-- START PROVIDED RECORDS --

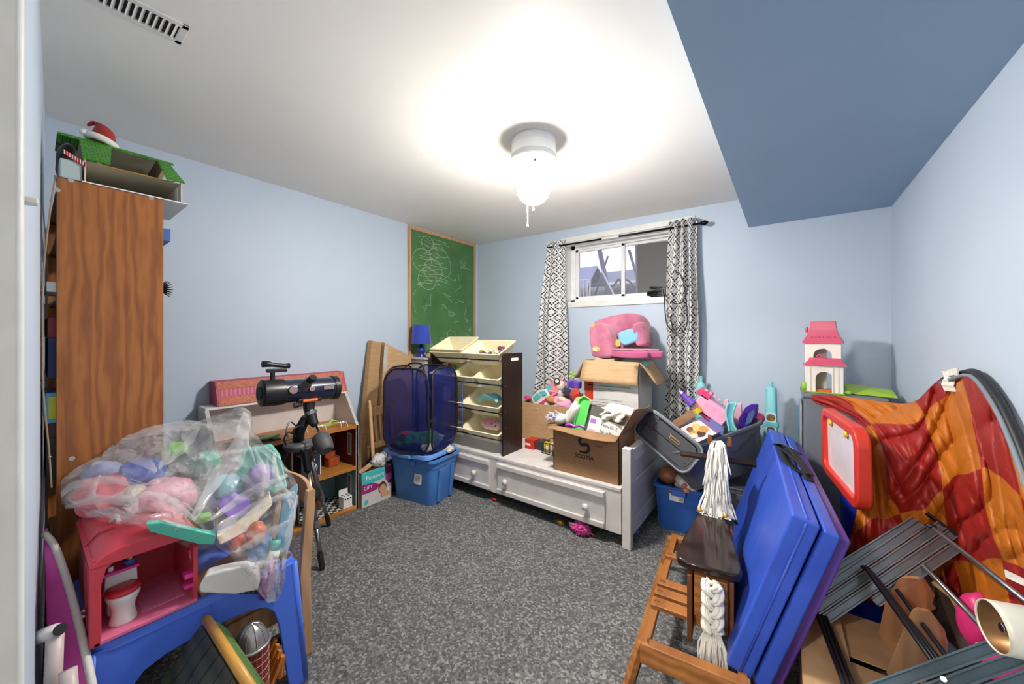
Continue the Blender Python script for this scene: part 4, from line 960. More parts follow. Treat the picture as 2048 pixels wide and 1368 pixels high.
    t2 = thing('plush_pony', 'pale pink plush pony lying in the lowest right organizer bin', 'plush toy', (xl + W * .7, 2.32, .51))
    mpk = cloth('pale_pink_plush', (236, 206, 212)); qx = xl + W * .70
    part(t2, 'body', BL((qx + .03, 2.34, .548), (.085, .05, .04), 3, .15, sub=3), mpk, smooth=True, wd=True)
    part(t2, 'head', BL((qx + .12, 2.31, .556), (.042, .036, .032), 5, .15, sub=3), mpk, smooth=True, wd=True)
    part(t2, 'ear', BL((qx + .105, 2.30, .592), (.012, .01, .02), 1, .1, sub=2), cloth('rose_plush', (230, 150, 170)), smooth=True, wd=True)
    part(t2, 'mane', BL((qx + .04, 2.30, .585), (.06, .03, .02), 7, .6, sub=3), cloth('rose_plush'), smooth=True, wd=True)
    part(t2, 'eye', BL((qx + .135, 2.28, .566), .006, 1, 0, sub=2), m_black, smooth=True, wd=True)
    heap(xl + W * .2, .535, [('blush', (220, 190, 200)), ('pale grey', (190, 190, 200)), ('off-white', (232, 226, 220))], 6, 'plush_scrap', 'plush scrap in the lowest left organizer bin', 'plush toy', .032, .12)
    P = bez([V((-2.15, 2.205, .93)), V((-2.17, 2.195, .87)), V((-2.165, 2.195, .75)), V((-2.17, 2.195, .62)), V((-2.165, 2.195, .52))], 20)
    solo('toy_wand', TU(P, [.004] * len(P), 6), m_bluep, 'thin blue cord hanging in front of the organizer rows', 'cord', smooth=True)
organiser()
# ================================================================ cartons on the bed
def open_box(name, label, x0, x1, y0, y1, z0, z1, m, flaps, th=.004, min_=None, rz=0):
    """open carton: four walls, bottom, and flaps given as (side, length, angle from vertical, outward)"""
    cx, cy = (x0 + x1) / 2, (y0 + y1) / 2; w, d, h = x1 - x0, y1 - y0, z1 - z0
    t = thing(name, label, 'box', (cx, cy, z0), rz)
    part(t, 'bottom', BX(-w / 2, w / 2, -d / 2, d / 2, 0, th), m)
    for nm, a in (('front_panel', (-w / 2, w / 2, -d / 2, -d / 2 + th)), ('back_panel', (-w / 2, w / 2, d / 2 - th, d / 2)), ('side_panel', (-w / 2, -w / 2 + th, -d / 2, d / 2)), ('side_panel', (w / 2 - th, w / 2, -d / 2, d / 2))):
        part(t, nm, BX(*a, th, h), m if (min_ is None) else min_)
    for sd, L, ang, spl in flaps:
        o = {'f': V((0, -1, 0)), 'b': V((0, 1, 0)), 'l': V((-1, 0, 0)), 'r': V((1, 0, 0))}[sd]
        ax = V((o.y, -o.x, 0)); e = abs(ax.x) * w / 2 + abs(ax.y) * d / 2; base = o * (abs(o.x) * w / 2 + abs(o.y) * d / 2) + V((0, 0, h))
        dr = V((0, 0, 1)) * math.cos(rad(ang)) + o * math.sin(rad(ang)); n = dr.cross(ax)
        b = nb()
        surf(b, lambda u, v: base + ax * ((u - .5) * 2 * e * (1 + spl * v)) + dr * (L * v) + n * (.012 * math.sin(v * 1.6) * math.sin(u * 5)), 8, 5)
        part(t, 'flap', b, m, sol=th, smooth=True, off=0)
    return t
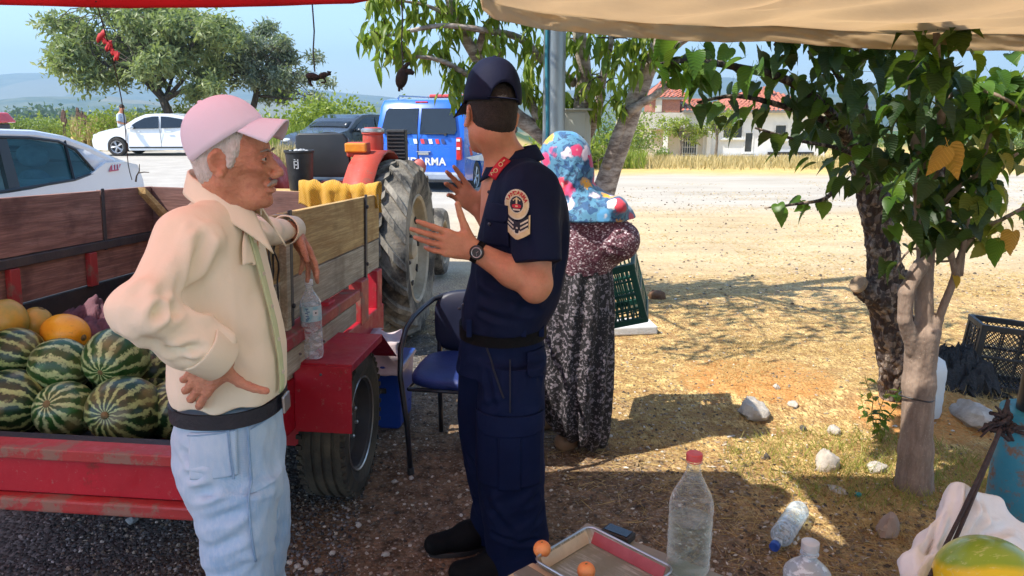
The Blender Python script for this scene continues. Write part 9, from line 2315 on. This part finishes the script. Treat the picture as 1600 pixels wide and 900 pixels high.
shade_leaves = region(rs, 700, 1100, 1500, -420, -10, 2.9, 4.2, .08, .13, dk) + region(rs, 800, 1020, 1420, -460, -25, 2.68, 3.5, .08, .13, dk)  # unseen leaves above the frame, added to shade the crown and ground
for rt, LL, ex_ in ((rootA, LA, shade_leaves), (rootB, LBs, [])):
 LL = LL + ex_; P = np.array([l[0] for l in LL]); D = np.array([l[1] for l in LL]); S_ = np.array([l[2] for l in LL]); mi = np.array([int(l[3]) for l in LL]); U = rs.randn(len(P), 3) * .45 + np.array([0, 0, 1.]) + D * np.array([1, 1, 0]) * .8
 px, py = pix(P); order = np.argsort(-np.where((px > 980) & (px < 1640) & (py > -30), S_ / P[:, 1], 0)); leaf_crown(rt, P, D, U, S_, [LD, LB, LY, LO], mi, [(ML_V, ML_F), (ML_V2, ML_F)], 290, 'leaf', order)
# green weed between the trunks, ties on the trunk
b = MB(); rw = random.Random(3)
cw = atz(1375, 690, 0); root = empty('weed', (cw.x, cw.y, H(cw.x, cw.y)), label='thin green weed with small leaves growing beside the old trunk', cat='plant')
for k in range(5):
 a = rw.uniform(-.9, .9); L_ = rw.uniform(.18, .50 if k == 0 else .3); p1 = Vector((sin(a) * L_ * .5 - .04, rw.uniform(-.04, .04), L_)); stp = limb_path((0, 0, -.01), p1, 0, .1, 5, k); b.tube(stp, [.0035, .003, .003, .002, .002, .0015], 5)
 for j in range(9):
  i = rw.uniform(.25, 1) * 5; jj = min(int(i), 4); pp = stp[jj].lerp(stp[jj + 1], i - jj); dd = Vector((rw.gauss(0, 1), rw.gauss(0, 1), rw.uniform(-.3, .6))).normalized(); F_ = frame(dd)
  lf = np_mesh('leaf', (np.array(CH_V) * np.array([1, 2.0, 1])), CH_F, LB if rw.random() < .6 else LY, root, True); lf.location = pp; lf.rotation_euler = F_.to_euler(); s_ = rw.uniform(.035, .06); lf.scale = (s_,) * 3
b.build('stem', GRN, root, True)
c = at(1432, 618, 3.02); b = MB(); b.tube([c + Vector((.067 * cos(a), .067 * sin(a), .006 * sin(a * 2))) for a in np.linspace(0, 2 * pi, 26)], .0035, 5); tag(b.build('tie_wire', BLKP, None, True), 'thin dark wire tied round the smooth front trunk', 'wire')
b = MB(); b.tube(smoothp(pth([(1454, 565, 3.1), (1458, 600, 3.12), (1457, 635, 3.1), (1447, 662, 3.1)])), .009, 7); tag(b.build('hose', BLKP, None, True, angle=180), 'short black hose hanging between the front trunk and the jerrycan', 'hose')
# overhead wire far right
b = MB(); b.tube([at(1300, 108, 40), at(1480, 120, 42), at(1700, 128, 44)], .012, 5); tag(b.build('power_line', BLKP, None, True), 'thin power line in the sky behind the mulberry leaves at the right', 'wire')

-- END PROVIDED RECORDS --

Omit all pictures while transcribing the entries verbatim.

Continue the Blender Python script for this scene: part 4, from line 960. More parts follow. Treat the picture as 2048 pixels wide and 1368 pixels high.
    t2 = thing('plush_pony', 'pale pink plush pony lying in the lowest right organizer bin', 'plush toy', (xl + W * .7, 2.32, .51))
    mpk = cloth('pale_pink_plush', (236, 206, 212)); qx = xl + W * .70
    part(t2, 'body', BL((qx + .03, 2.34, .548), (.085, .05, .04), 3, .15, sub=3), mpk, smooth=True, wd=True)
    part(t2, 'head', BL((qx + .12, 2.31, .556), (.042, .036, .032), 5, .15, sub=3), mpk, smooth=True, wd=True)
    part(t2, 'ear', BL((qx + .105, 2.30, .592), (.012, .01, .02), 1, .1, sub=2), cloth('rose_plush', (230, 150, 170)), smooth=True, wd=True)
    part(t2, 'mane', BL((qx + .04, 2.30, .585), (.06, .03, .02), 7, .6, sub=3), cloth('rose_plush'), smooth=True, wd=True)
    part(t2, 'eye', BL((qx + .135, 2.28, .566), .006, 1, 0, sub=2), m_black, smooth=True, wd=True)
    heap(xl + W * .2, .535, [('blush', (220, 190, 200)), ('pale grey', (190, 190, 200)), ('off-white', (232, 226, 220))], 6, 'plush_scrap', 'plush scrap in the lowest left organizer bin', 'plush toy', .032, .12)
    P = bez([V((-2.15, 2.205, .93)), V((-2.17, 2.195, .87)), V((-2.165, 2.195, .75)), V((-2.17, 2.195, .62)), V((-2.165, 2.195, .52))], 20)
    solo('toy_wand', TU(P, [.004] * len(P), 6), m_bluep, 'thin blue cord hanging in front of the organizer rows', 'cord', smooth=True)
organiser()
# ================================================================ cartons on the bed
def open_box(name, label, x0, x1, y0, y1, z0, z1, m, flaps, th=.004, min_=None, rz=0):
    """open carton: four walls, bottom, and flaps given as (side, length, angle from vertical, outward)"""
    cx, cy = (x0 + x1) / 2, (y0 + y1) / 2; w, d, h = x1 - x0, y1 - y0, z1 - z0
    t = thing(name, label, 'box', (cx, cy, z0), rz)
    part(t, 'bottom', BX(-w / 2, w / 2, -d / 2, d / 2, 0, th), m)
    for nm, a in (('front_panel', (-w / 2, w / 2, -d / 2, -d / 2 + th)), ('back_panel', (-w / 2, w / 2, d / 2 - th, d / 2)), ('side_panel', (-w / 2, -w / 2 + th, -d / 2, d / 2)), ('side_panel', (w / 2 - th, w / 2, -d / 2, d / 2))):
        part(t, nm, BX(*a, th, h), m if (min_ is None) else min_)
    for sd, L, ang, spl in flaps:
        o = {'f': V((0, -1, 0)), 'b': V((0, 1, 0)), 'l': V((-1, 0, 0)), 'r': V((1, 0, 0))}[sd]
        ax = V((o.y, -o.x, 0)); e = abs(ax.x) * w / 2 + abs(ax.y) * d / 2; base = o * (abs(o.x) * w / 2 + abs(o.y) * d / 2) + V((0, 0, h))
        dr = V((0, 0, 1)) * math.cos(rad(ang)) + o * math.sin(rad(ang)); n = dr.cross(ax)
        b = nb()
        surf(b, lambda u, v: base + ax * ((u - .5) * 2 * e * (1 + spl * v)) + dr * (L * v) + n * (.012 * math.sin(v * 1.6) * math.sin(u * 5)), 8, 5)
        part(t, 'flap', b, m, sol=th, smooth=True, off=0)
    return t
The Blender Python script for this scene continues. Write part 9, from line 2315 on. This part finishes the script. Treat the picture as 1600 pixels wide and 900 pixels high.
shade_leaves = region(rs, 700, 1100, 1500, -420, -10, 2.9, 4.2, .08, .13, dk) + region(rs, 800, 1020, 1420, -460, -25, 2.68, 3.5, .08, .13, dk)  # unseen leaves above the frame, added to shade the crown and ground
for rt, LL, ex_ in ((rootA, LA, shade_leaves), (rootB, LBs, [])):
 LL = LL + ex_; P = np.array([l[0] for l in LL]); D = np.array([l[1] for l in LL]); S_ = np.array([l[2] for l in LL]); mi = np.array([int(l[3]) for l in LL]); U = rs.randn(len(P), 3) * .45 + np.array([0, 0, 1.]) + D * np.array([1, 1, 0]) * .8
 px, py = pix(P); order = np.argsort(-np.where((px > 980) & (px < 1640) & (py > -30), S_ / P[:, 1], 0)); leaf_crown(rt, P, D, U, S_, [LD, LB, LY, LO], mi, [(ML_V, ML_F), (ML_V2, ML_F)], 290, 'leaf', order)
# green weed between the trunks, ties on the trunk
b = MB(); rw = random.Random(3)
cw = atz(1375, 690, 0); root = empty('weed', (cw.x, cw.y, H(cw.x, cw.y)), label='thin green weed with small leaves growing beside the old trunk', cat='plant')
for k in range(5):
 a = rw.uniform(-.9, .9); L_ = rw.uniform(.18, .50 if k == 0 else .3); p1 = Vector((sin(a) * L_ * .5 - .04, rw.uniform(-.04, .04), L_)); stp = limb_path((0, 0, -.01), p1, 0, .1, 5, k); b.tube(stp, [.0035, .003, .003, .002, .002, .0015], 5)
 for j in range(9):
  i = rw.uniform(.25, 1) * 5; jj = min(int(i), 4); pp = stp[jj].lerp(stp[jj + 1], i - jj); dd = Vector((rw.gauss(0, 1), rw.gauss(0, 1), rw.uniform(-.3, .6))).normalized(); F_ = frame(dd)
  lf = np_mesh('leaf', (np.array(CH_V) * np.array([1, 2.0, 1])), CH_F, LB if rw.random() < .6 else LY, root, True); lf.location = pp; lf.rotation_euler = F_.to_euler(); s_ = rw.uniform(.035, .06); lf.scale = (s_,) * 3
b.build('stem', GRN, root, True)
c = at(1432, 618, 3.02); b = MB(); b.tube([c + Vector((.067 * cos(a), .067 * sin(a), .006 * sin(a * 2))) for a in np.linspace(0, 2 * pi, 26)], .0035, 5); tag(b.build('tie_wire', BLKP, None, True), 'thin dark wire tied round the smooth front trunk', 'wire')
b = MB(); b.tube(smoothp(pth([(1454, 565, 3.1), (1458, 600, 3.12), (1457, 635, 3.1), (1447, 662, 3.1)])), .009, 7); tag(b.build('hose', BLKP, None, True, angle=180), 'short black hose hanging between the front trunk and the jerrycan', 'hose')
# overhead wire far right
b = MB(); b.tube([at(1300, 108, 40), at(1480, 120, 42), at(1700, 128, 44)], .012, 5); tag(b.build('power_line', BLKP, None, True), 'thin power line in the sky behind the mulberry leaves at the right', 'wire')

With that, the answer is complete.